## START

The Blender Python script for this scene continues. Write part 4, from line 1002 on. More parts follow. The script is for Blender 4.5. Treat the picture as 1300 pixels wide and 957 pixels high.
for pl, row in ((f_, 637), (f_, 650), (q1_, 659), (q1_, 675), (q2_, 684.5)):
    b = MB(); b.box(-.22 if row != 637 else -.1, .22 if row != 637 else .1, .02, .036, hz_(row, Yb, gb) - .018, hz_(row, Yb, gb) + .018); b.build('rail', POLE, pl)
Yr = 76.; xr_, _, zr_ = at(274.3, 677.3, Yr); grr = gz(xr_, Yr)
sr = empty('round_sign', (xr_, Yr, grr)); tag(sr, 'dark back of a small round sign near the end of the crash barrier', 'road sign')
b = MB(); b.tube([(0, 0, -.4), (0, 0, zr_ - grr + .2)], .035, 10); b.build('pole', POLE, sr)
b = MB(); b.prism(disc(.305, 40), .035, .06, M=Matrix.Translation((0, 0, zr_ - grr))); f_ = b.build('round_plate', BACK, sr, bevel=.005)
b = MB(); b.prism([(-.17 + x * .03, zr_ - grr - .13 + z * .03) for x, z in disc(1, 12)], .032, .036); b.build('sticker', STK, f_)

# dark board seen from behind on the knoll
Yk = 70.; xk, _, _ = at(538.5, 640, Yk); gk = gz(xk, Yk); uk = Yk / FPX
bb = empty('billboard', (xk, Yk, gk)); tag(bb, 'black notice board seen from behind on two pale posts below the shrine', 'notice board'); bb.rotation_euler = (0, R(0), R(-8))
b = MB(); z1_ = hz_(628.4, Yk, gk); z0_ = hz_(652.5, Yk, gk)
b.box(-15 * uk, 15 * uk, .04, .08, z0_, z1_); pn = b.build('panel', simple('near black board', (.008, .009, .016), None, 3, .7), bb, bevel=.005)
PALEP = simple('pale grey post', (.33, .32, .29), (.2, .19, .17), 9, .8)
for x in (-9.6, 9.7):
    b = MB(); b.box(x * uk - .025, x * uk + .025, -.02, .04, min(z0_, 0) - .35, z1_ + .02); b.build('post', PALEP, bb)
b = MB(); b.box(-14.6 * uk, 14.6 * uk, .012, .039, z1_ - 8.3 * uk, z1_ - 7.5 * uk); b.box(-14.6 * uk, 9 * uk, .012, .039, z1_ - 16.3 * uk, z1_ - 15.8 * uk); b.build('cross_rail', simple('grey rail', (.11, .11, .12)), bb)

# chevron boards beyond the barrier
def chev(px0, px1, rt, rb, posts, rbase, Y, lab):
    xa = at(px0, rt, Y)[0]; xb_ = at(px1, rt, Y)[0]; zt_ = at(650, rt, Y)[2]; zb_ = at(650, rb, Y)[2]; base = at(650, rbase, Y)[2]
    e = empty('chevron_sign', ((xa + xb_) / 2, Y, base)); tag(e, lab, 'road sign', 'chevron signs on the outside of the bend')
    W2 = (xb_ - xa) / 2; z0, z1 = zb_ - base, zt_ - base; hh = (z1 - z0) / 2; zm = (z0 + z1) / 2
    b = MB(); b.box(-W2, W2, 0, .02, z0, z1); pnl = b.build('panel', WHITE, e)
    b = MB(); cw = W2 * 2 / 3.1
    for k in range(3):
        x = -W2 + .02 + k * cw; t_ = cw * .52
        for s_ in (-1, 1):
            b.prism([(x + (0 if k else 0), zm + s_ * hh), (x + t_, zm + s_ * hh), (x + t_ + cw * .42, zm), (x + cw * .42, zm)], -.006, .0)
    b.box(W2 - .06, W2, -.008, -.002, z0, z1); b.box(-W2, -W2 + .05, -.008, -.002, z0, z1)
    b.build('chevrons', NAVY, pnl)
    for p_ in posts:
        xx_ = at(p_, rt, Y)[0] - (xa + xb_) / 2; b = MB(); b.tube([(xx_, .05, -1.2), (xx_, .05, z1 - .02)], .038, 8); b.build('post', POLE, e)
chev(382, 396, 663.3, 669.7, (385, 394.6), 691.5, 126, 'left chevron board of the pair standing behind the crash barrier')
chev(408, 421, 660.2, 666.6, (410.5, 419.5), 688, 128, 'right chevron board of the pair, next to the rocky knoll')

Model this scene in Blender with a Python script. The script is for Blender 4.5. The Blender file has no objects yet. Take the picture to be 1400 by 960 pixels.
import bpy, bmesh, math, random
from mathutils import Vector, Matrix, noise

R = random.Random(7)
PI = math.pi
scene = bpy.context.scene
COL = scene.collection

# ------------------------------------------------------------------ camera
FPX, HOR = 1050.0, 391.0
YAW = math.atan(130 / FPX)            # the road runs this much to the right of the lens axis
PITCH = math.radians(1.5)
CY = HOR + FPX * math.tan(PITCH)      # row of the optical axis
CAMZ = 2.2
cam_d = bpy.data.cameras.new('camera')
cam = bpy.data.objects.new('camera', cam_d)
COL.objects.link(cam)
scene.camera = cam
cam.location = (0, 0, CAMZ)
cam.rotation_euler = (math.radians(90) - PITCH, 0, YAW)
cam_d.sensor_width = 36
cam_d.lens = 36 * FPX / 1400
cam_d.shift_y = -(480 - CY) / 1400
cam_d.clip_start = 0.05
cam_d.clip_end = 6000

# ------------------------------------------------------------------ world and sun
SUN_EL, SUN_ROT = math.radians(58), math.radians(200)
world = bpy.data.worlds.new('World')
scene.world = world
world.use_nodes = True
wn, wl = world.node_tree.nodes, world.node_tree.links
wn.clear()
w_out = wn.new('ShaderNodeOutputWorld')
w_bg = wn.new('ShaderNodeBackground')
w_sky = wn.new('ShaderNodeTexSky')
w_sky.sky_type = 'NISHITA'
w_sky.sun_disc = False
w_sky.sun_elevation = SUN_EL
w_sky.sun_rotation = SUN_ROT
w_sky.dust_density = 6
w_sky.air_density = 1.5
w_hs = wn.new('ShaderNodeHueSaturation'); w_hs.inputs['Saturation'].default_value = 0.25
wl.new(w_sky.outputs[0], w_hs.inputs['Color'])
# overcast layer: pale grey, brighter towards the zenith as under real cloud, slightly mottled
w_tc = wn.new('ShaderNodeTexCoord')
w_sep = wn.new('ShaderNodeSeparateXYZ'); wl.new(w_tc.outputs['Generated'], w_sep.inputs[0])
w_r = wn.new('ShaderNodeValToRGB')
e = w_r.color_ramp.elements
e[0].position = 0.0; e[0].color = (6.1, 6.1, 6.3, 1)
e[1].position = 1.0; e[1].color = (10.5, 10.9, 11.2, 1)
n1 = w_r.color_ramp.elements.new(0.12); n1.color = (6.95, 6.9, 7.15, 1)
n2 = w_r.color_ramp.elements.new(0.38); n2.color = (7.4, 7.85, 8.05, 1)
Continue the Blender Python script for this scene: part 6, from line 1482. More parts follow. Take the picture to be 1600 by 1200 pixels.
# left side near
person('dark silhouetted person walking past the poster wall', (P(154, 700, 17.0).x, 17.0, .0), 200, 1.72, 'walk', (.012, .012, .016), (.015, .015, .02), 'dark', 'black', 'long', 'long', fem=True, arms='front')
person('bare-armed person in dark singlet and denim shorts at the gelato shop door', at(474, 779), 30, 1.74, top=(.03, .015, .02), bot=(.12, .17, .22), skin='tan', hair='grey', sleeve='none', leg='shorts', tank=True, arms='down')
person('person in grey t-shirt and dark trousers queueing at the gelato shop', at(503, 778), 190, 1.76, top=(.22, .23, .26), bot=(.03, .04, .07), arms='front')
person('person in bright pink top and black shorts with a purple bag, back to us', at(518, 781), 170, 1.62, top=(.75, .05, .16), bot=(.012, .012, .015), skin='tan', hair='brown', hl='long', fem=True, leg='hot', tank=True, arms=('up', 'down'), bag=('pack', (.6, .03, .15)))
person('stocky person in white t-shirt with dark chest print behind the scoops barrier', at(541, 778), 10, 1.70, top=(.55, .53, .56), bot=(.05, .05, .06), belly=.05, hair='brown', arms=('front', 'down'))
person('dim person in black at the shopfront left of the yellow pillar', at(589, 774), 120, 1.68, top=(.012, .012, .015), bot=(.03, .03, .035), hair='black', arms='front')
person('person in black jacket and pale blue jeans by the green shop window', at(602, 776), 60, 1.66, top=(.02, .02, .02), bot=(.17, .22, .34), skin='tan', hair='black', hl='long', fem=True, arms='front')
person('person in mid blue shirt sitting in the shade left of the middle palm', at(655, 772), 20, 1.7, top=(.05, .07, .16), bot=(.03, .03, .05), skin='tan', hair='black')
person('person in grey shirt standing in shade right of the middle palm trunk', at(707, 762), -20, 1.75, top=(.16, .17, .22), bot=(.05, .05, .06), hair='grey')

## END

- Exercise task: Write out exactly the lines from the one with "Model this scene" through the one with "cam_d.clip_end = 6000", including both, and no others.

- Expected output:
Model this scene in Blender with a Python script. The script is for Blender 4.5. The Blender file has no objects yet. Take the picture to be 1400 by 960 pixels.
import bpy, bmesh, math, random
from mathutils import Vector, Matrix, noise

R = random.Random(7)
PI = math.pi
scene = bpy.context.scene
COL = scene.collection

# ------------------------------------------------------------------ camera
FPX, HOR = 1050.0, 391.0
YAW = math.atan(130 / FPX)            # the road runs this much to the right of the lens axis
PITCH = math.radians(1.5)
CY = HOR + FPX * math.tan(PITCH)      # row of the optical axis
CAMZ = 2.2
cam_d = bpy.data.cameras.new('camera')
cam = bpy.data.objects.new('camera', cam_d)
COL.objects.link(cam)
scene.camera = cam
cam.location = (0, 0, CAMZ)
cam.rotation_euler = (math.radians(90) - PITCH, 0, YAW)
cam_d.sensor_width = 36
cam_d.lens = 36 * FPX / 1400
cam_d.shift_y = -(480 - CY) / 1400
cam_d.clip_start = 0.05
cam_d.clip_end = 6000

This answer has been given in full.